### Aim of the task
Please output exactly the lines of the material from the first through the line containing "R = math.radians", and nothing more.

### Given data
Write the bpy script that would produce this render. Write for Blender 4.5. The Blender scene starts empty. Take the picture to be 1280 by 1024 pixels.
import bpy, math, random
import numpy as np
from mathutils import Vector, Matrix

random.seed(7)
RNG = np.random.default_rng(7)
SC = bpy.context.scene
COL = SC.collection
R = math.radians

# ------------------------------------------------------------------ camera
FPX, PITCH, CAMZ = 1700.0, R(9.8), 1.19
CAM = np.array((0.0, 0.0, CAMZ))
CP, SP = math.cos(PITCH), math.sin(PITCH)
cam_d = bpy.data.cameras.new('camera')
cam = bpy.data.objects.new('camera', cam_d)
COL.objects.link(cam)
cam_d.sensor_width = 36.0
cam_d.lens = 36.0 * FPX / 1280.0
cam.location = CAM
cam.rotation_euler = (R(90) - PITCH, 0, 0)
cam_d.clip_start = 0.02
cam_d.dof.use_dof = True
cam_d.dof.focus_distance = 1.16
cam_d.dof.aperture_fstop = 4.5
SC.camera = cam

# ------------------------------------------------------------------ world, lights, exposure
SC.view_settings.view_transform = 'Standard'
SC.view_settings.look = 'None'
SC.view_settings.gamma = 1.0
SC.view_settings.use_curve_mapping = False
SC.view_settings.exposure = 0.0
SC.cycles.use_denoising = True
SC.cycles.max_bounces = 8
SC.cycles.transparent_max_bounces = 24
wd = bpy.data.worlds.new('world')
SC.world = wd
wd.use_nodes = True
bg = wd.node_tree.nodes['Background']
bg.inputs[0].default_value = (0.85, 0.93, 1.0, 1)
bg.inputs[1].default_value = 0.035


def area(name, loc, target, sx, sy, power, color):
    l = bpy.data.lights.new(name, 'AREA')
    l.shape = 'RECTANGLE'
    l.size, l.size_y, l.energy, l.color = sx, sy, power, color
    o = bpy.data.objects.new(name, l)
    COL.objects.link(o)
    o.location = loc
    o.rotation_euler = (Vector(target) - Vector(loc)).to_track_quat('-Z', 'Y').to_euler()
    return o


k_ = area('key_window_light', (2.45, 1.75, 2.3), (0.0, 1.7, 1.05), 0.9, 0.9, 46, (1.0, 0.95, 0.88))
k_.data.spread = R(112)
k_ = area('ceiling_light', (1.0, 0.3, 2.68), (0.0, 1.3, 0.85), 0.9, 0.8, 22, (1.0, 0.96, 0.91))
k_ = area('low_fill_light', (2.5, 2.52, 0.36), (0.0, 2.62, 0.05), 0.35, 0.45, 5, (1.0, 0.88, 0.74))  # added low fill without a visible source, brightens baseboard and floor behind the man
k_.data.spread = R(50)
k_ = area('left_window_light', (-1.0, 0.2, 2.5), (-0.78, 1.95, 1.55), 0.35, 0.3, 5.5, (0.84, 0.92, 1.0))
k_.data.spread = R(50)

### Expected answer
Write the bpy script that would produce this render. Write for Blender 4.5. The Blender scene starts empty. Take the picture to be 1280 by 1024 pixels.
import bpy, math, random
import numpy as np
from mathutils import Vector, Matrix

random.seed(7)
RNG = np.random.default_rng(7)
SC = bpy.context.scene
COL = SC.collection
R = math.radians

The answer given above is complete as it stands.